Visual Arts Emphasizes Creativity and Looks to Grow

Visual arts students have both classes and workshops in the studio area, where professors can teach and assist them. Nicole Horton/The Fordham Ram

Visual arts students have both classes and workshops in the studio area, where professors can teach and assist them. Nicole Horton/The Fordham Ram

By Nicole Horton

Fordham Rose Hill’s visual arts program, based in Keating’s basement, has a large, well-lit studio space with skylights for painting and drawing, along with a state-of-the-art computer lab. With all of the variety in the department, the program offers many opportunities.

Many students have seen various sketches, photos, digital images, and other works on display in the basement from ongoing studio art classes.
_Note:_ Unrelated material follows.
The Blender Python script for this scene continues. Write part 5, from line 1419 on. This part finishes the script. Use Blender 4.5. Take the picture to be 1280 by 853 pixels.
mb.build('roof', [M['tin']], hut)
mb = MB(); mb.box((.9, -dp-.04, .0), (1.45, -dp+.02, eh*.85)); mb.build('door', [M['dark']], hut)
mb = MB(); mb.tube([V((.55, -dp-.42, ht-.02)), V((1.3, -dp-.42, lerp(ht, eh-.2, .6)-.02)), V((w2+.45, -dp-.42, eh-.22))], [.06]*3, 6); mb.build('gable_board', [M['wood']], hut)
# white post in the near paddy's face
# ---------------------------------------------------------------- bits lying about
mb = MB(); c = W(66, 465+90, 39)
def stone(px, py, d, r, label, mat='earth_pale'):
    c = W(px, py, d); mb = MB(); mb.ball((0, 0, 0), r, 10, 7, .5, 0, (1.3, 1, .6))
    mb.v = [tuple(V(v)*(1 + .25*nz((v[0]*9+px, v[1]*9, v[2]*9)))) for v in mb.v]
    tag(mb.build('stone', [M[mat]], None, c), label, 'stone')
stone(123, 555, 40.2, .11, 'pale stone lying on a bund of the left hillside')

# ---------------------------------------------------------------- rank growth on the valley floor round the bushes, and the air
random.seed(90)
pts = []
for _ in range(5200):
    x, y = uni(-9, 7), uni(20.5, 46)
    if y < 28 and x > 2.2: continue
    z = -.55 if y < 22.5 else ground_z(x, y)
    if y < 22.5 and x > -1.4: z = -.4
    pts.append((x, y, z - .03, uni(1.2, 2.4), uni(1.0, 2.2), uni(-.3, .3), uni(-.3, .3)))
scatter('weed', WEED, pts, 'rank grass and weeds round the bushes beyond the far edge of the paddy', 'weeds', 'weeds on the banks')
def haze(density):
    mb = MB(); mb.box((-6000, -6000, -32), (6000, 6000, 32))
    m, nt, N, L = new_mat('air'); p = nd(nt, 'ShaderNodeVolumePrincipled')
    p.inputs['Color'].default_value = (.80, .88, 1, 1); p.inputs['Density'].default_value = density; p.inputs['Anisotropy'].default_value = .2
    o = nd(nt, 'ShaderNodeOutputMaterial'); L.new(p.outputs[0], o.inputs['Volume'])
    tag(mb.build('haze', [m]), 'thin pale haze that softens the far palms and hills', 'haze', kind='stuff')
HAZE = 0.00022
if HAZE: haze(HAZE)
There are also floor and building plans from the pre-architecture program that is based at Lincoln Center and offers classes at Rose Hill.

“We unofficially started using the walls that run through the visual arts complex and Keating basement,” said Professor David Storey, co-director of the visual arts program. “We started using the walls as exhibition spaces for current student work, and this is what we’ve been doing ever since. Now it’s become part of our program, and we’re very excited and proud about seeing the work from all of the various classes.”

Storey stresses to his students the importance of cultivating intellectual and visual aspects, and technique inevitably follows students’ interests.

“At the top of my list would be the ability to see things intelligently and be able to generate ideas from visual experience — those are the basic tools of making visual art and they’re not mechanical tools,” said Storey. “They’re about ways of seeing the world and being able to respond to what you see in a purely visual way that generates insightful ideas about whatever it is that concerns you as an individual.”

For visual arts major Liz Saco, FCRH ’16, one of her favorite projects from Drawing II was drawing six different sections from Jean-Baptiste Carpeaux’s sculpture “Ugolino and His Sons” using pastels and charcoal.

“I focused on the concept of anatomy and how it translates differently from a three-dimensional sculpture to a two-dimensional drawing on paper,” said Saco. “This project really stood out as one of my favorites because the process didn’t feel like work at all. I could spend five or more hours in the studio each day and not even notice the time because I was so into the project.”

Visual arts minors can also embrace their creative sides without fearing that they lack the experience and techniques that visual arts majors have acquired.

“I’m a marketing major so I like that creative side of things, and by picking up a visual arts minor I felt like I could still explore that creativity while still being in the business school,” said Alex Rainone, GSB ’16. “The teachers at Fordham really make you feel comfortable if you don’t have that basic skill level, and really work with each student where they are.”

Ian Bennett, FCRH ’16, became a visual arts major after transferring from the University of New Hampshire. In addition to taking advantage of New York City’s many artistic resources and influences, Bennett has also embraced Fordham’s liberal arts core.

“Something interesting about the visual arts program here is that you can really pair it well with the strong liberal studies that Fordham has compared to the other schools where it’s really focused on art,” said Bennett. “I think that by doing visual arts as a major but then still having other strong core classes, you can really develop a stronger sense of yourself that can transfer or translate out of the artwork that you do.”

It is apparent that the visual arts department embraces the motto, “New York is my campus. Fordham is my school.” For instance, the current digital photography display features many photos taken in both the Bronx and Manhattan.

Storey believes that there should be more resources for Fordham visual arts students to see work to aspire to, like from young working artists living and working in New York.

“We’re in the heart of New York City, which is the global capital of the art world,” said Storey. “We should have an exhibition facility that fits our position. Rose Hill, in and of itself as a university campus, is probably unusual in that it doesn’t have a dedicated, professionally run gallery space.”

Storey hopes that the visual arts program will continue to expand, which will create more opportunities for students and the chance to engage in works that inspire them.

“There is a long-term plan for a new student center, and hopefully there will be a visual arts facility in there, a gallery space with a serious, professional exhibition schedule of contemporary art,” said Storey. “We’ve had several discussions about this in the past but nothing in the recent past — again, it’s long-term planning.”